Les tournées économiques des présidents sénégalais : une tradition politique en constante mutation

Depuis l’indépendance, les tournées économiques constituent l’un des rituels les plus emblématiques de la vie politique sénégalaise. D’un président à l’autre, elles ont changé de forme, de rythme et d’ambition, tout en conservant une fonction essentielle : maintenir le lien entre l’État central et les territoires. Retour sur une tradition qui raconte, à sa manière, l’évolution de la gouvernance au Sénégal.

Senghor : la tournée comme outil d’unité nationale

Dans les premières années de l’indépendance, Léopold Sédar Senghor sillonne le pays pour expliquer les grandes orientations de l’État naissant. Ces déplacements, encore informels, visent avant tout à rassurer, à fédérer et à installer l’autorité publique dans un territoire majoritairement rural. La tournée est alors un exercice pédagogique, presque fondateur, où le président se fait professeur et médiateur.

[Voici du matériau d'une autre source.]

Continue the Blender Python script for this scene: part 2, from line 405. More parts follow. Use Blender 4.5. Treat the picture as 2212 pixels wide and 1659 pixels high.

Abdou Diouf : la continuité administrative

À partir de 1981, Abdou Diouf reprend l’exercice, mais dans un style plus discret. Ses déplacements s’inscrivent dans une logique de suivi administratif, marquée par les réformes économiques et les programmes d’ajustement structurel. Le président se rend sur le terrain pour évaluer l’impact des politiques publiques, rencontrer les acteurs locaux et ajuster les priorités. Moins spectaculaire, sa démarche se veut méthodique et institutionnelle.

Abdoulaye Wade : la tournée comme vitrine du “Sopi”

Avec l’arrivée d’Abdoulaye Wade en 2000, les tournées économiques changent d’échelle. Elles deviennent un véritable outil de communication politique. Le chef de l’État multiplie les déplacements pour lancer ou inaugurer des infrastructures : routes, universités, hôpitaux, ponts, monuments. Chaque étape est mise en scène, accompagnée de foules et de discours, dans une volonté d’incarner la rupture promise par le “Sopi”. La tournée devient alors un symbole d’ambition et de modernisation.

Macky Sall : l’institutionnalisation autour du PSE

Sous Macky Sall, les tournées économiques prennent une dimension plus structurée. Elles s’inscrivent dans le cadre du Plan Sénégal Émergent (PSE), feuille de route du développement national. Le président en fait un instrument de pilotage : évaluer les chantiers, accélérer les projets, répondre aux attentes locales. Ces déplacements, souvent très médiatisés, suscitent aussi des critiques sur leur coût et leur efficacité réelle. Mais ils s’imposent comme un rendez-vous régulier de la gouvernance Sall.

Bassirou Diomaye Faye : une tournée de proximité annoncée

Élu en 2024, Bassirou Diomaye Faye s’apprête à perpétuer la tradition, mais avec une tonalité différente. Sa première tournée économique, annoncée pour décembre, débutera dans la région sud, à Ziguinchor et Sédhiou, avant de se poursuivre à Kolda et Tambacounda. Le gouvernement promet une démarche axée sur l’écoute, la proximité et la réorientation des politiques publiques. Une manière d’inscrire cette tournée dans une logique de rupture, tout en renouant avec l’esprit originel : aller vers les populations pour comprendre leurs réalités.

Une tradition révélatrice de la relation État–territoires

Des tournées pédagogiques de Senghor aux tournées infrastructurelles de Wade, en passant par les tournées institutionnalisées de Macky Sall, chaque président a façonné cet exercice à son image. Aujourd’hui encore, elles demeurent un baromètre de la gouvernance et un miroir des priorités nationales.